COLUMN: A Cautionary Tale

What exactly are the 'Planet Aid' boxes?

Another point of controversy is Planet Aid’s relationship to questionable parent organizations, e.g. Humana People to People (not to be confused with Humana, Inc., the healthcare organization), and to alleged Danish international cult leader Amdi Petersen. Quite a large dossier has been collected on Mr. Petersen at least since 2002 when the Danish government charged Petersen and his associates with fraud and money laundering. Petersen became a fugitive, but, he and his associates were finally acquitted. However, as of August 2013, new charges have been raised against Petersen and his organization named TVIND, for questionable financial transaction with China.

Planet Aid renounces rumors of its connection with TVIND, claiming that fewer than two percent of Planet Aid members are also members of TVIND.

For over a decade now, Planet Aid has operated under a shadow of controversy, but has managed to survive as a legitimate nonprofit 501(3)c organization. Their filings, which are public documents, reveal that in 2011 Planet Aid took in $37,297,986 and donated 9,858,693, or 26 percent, to projects and organizations overseas. The bulk of the funds, about 73 percent, went to overhead.

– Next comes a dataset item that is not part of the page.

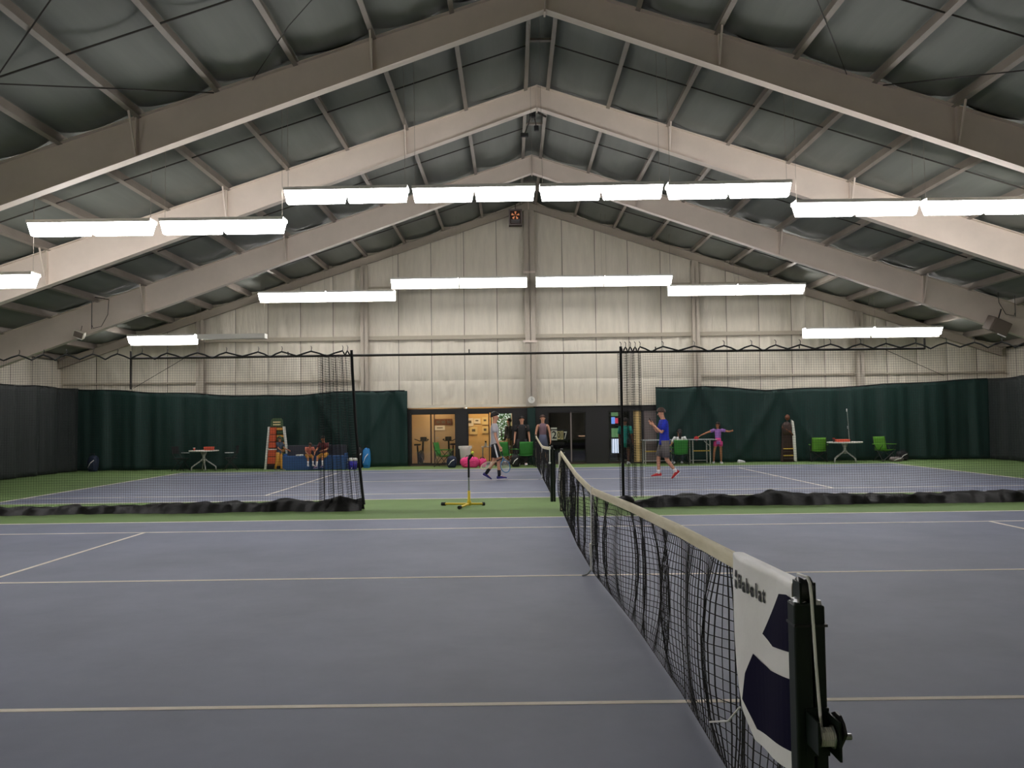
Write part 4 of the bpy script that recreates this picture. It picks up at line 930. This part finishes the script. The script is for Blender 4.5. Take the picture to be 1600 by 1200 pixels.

Certainly the businesses, schools and churches who host Planet Aid collection share none of Planet Aids criticisms. Donors to the boxes cite the convenience, and preference to throwing items away. Others, once informed of the nature of Planet Aid’s activities feel misled and deceived about the use of the donated items.

The information for this story is gleaned from secondary sources, namely news organizations who have reported on Planet Aid, TVIND, and Amdi Peterson. Only the filed 501 (3)(c) financial report is a primary source. The take away from this “Cautionary Tale” is just that, caution.